▸ Exercise:
Beginning with the first line below, please repeat the material exactly, ending with the line that includes "line of sight".

*** Supplied data

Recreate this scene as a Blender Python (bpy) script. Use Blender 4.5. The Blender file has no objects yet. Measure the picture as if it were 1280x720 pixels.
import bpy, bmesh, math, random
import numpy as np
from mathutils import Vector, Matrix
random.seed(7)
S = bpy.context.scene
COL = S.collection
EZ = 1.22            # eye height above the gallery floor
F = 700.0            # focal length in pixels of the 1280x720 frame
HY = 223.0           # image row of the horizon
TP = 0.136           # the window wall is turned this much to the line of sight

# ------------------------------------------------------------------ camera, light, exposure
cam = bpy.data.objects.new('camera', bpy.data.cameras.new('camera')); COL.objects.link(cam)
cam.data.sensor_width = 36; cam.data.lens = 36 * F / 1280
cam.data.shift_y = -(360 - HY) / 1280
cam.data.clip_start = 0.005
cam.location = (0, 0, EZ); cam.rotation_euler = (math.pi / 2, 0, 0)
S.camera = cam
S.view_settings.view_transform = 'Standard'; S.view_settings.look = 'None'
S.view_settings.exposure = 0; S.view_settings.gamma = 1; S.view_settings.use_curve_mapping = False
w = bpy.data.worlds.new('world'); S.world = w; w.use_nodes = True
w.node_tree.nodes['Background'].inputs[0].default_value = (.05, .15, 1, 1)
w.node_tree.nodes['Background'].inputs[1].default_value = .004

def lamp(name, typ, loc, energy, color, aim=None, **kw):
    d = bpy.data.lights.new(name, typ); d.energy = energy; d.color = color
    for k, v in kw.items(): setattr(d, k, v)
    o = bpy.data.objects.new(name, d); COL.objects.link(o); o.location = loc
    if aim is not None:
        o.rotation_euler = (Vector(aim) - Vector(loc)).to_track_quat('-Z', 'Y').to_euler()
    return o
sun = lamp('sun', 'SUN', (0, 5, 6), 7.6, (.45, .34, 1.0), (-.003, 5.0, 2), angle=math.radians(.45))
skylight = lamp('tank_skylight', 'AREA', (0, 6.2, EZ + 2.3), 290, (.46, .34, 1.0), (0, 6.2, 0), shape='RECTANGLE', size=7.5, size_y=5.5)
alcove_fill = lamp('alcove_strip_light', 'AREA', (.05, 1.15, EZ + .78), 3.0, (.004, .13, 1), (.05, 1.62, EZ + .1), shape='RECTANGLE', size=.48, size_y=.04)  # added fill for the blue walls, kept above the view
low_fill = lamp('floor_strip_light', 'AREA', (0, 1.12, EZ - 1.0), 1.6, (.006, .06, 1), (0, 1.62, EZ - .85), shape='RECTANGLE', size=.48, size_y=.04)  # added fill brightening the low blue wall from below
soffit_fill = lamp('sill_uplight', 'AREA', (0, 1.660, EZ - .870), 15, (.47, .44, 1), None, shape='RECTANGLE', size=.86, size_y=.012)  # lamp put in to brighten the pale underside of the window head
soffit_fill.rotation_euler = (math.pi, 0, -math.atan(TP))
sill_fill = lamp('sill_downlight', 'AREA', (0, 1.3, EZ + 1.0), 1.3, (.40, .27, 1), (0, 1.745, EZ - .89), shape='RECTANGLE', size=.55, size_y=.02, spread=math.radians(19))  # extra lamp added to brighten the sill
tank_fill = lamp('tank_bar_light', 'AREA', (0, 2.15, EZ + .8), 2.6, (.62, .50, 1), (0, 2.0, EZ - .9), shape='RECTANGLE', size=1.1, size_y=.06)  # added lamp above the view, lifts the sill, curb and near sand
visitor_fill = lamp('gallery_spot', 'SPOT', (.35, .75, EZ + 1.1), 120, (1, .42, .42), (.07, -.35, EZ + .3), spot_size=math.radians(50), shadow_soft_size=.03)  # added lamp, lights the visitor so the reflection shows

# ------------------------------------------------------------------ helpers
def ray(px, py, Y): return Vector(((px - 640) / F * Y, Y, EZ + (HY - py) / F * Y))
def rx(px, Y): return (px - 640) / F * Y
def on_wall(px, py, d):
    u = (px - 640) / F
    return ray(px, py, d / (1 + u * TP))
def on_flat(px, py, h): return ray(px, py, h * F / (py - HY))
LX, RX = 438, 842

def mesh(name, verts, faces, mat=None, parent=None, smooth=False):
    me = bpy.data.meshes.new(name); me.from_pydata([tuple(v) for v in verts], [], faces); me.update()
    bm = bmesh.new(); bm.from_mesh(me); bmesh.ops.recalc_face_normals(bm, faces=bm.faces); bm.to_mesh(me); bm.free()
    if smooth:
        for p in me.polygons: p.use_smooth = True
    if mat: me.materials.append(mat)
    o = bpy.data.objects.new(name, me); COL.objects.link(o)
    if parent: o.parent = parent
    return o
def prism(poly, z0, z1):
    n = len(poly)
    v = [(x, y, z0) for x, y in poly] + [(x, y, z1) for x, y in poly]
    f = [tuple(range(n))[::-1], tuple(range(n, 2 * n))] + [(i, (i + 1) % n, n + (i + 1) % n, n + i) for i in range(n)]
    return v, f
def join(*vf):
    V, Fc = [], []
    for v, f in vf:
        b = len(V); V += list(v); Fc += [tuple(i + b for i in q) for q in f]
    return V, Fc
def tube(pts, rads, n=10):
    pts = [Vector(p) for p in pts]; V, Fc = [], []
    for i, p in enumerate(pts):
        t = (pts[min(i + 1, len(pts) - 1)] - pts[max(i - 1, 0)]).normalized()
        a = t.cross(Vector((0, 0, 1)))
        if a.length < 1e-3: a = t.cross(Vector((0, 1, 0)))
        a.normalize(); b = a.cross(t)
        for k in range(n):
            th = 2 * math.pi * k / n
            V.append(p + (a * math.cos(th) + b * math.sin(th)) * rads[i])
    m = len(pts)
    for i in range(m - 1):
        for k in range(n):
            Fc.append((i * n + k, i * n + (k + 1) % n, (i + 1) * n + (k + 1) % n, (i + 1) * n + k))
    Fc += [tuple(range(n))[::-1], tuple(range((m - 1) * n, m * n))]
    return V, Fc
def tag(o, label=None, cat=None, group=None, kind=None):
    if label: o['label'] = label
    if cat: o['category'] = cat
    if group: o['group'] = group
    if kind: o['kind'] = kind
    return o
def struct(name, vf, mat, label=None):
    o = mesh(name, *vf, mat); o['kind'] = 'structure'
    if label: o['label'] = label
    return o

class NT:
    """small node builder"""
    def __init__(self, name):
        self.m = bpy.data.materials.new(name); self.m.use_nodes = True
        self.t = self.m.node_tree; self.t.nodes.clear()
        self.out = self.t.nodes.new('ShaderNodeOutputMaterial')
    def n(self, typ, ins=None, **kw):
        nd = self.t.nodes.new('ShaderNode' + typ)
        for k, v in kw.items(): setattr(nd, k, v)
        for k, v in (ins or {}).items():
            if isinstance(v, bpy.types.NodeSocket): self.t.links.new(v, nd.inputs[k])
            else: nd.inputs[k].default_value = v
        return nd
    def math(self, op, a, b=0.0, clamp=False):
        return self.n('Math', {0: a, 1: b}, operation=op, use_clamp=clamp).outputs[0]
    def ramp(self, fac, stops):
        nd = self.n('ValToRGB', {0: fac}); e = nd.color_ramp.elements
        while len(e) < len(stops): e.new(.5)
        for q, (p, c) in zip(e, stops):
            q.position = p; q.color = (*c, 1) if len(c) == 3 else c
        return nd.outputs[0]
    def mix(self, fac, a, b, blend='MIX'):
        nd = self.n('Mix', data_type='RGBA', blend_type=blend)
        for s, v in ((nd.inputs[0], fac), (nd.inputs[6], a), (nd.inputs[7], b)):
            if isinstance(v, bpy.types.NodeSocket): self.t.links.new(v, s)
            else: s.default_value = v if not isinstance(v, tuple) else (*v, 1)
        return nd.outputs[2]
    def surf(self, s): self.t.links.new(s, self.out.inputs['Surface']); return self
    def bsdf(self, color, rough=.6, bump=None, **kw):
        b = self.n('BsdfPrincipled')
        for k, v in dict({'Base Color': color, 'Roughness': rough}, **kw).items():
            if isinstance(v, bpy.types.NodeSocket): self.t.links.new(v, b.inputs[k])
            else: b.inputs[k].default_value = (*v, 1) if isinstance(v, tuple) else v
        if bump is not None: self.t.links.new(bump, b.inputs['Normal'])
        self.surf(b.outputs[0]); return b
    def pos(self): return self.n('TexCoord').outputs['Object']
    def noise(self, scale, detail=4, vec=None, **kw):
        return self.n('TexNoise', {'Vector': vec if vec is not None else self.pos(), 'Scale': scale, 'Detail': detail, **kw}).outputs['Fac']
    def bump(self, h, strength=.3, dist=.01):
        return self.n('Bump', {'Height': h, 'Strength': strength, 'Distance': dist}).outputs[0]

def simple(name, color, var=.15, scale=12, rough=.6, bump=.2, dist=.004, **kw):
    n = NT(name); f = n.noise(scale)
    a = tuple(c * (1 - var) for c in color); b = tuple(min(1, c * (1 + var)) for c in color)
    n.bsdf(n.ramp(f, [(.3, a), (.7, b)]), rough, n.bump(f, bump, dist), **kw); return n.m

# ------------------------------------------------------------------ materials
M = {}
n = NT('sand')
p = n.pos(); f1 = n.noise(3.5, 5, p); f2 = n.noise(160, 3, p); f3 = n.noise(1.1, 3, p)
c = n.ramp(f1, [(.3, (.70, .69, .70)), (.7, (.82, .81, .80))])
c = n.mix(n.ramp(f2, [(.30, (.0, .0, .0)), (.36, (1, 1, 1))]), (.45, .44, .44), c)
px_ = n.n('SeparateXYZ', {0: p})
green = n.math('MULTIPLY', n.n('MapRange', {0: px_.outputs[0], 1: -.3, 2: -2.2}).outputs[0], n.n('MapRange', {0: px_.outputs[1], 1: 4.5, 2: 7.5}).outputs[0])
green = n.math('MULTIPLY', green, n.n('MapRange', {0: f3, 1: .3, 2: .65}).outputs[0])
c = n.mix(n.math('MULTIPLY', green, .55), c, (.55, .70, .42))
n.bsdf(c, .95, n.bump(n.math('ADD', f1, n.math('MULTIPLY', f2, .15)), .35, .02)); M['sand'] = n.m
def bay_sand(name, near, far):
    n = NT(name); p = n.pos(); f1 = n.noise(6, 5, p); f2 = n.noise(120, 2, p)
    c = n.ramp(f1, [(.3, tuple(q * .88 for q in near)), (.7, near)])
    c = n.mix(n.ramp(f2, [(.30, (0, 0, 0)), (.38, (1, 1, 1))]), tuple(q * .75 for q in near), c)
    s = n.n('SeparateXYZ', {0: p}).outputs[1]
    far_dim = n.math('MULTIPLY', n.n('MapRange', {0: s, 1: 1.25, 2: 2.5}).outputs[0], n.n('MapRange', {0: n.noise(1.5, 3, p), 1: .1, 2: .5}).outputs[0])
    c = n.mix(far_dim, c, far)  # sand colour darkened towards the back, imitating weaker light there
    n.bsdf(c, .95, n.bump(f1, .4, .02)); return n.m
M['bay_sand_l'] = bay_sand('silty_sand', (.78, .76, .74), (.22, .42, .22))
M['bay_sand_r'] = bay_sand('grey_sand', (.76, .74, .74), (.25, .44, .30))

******

▸ Reply:
Recreate this scene as a Blender Python (bpy) script. Use Blender 4.5. The Blender file has no objects yet. Measure the picture as if it were 1280x720 pixels.
import bpy, bmesh, math, random
import numpy as np
from mathutils import Vector, Matrix
random.seed(7)
S = bpy.context.scene
COL = S.collection
EZ = 1.22            # eye height above the gallery floor
F = 700.0            # focal length in pixels of the 1280x720 frame
HY = 223.0           # image row of the horizon
TP = 0.136           # the window wall is turned this much to the line of sight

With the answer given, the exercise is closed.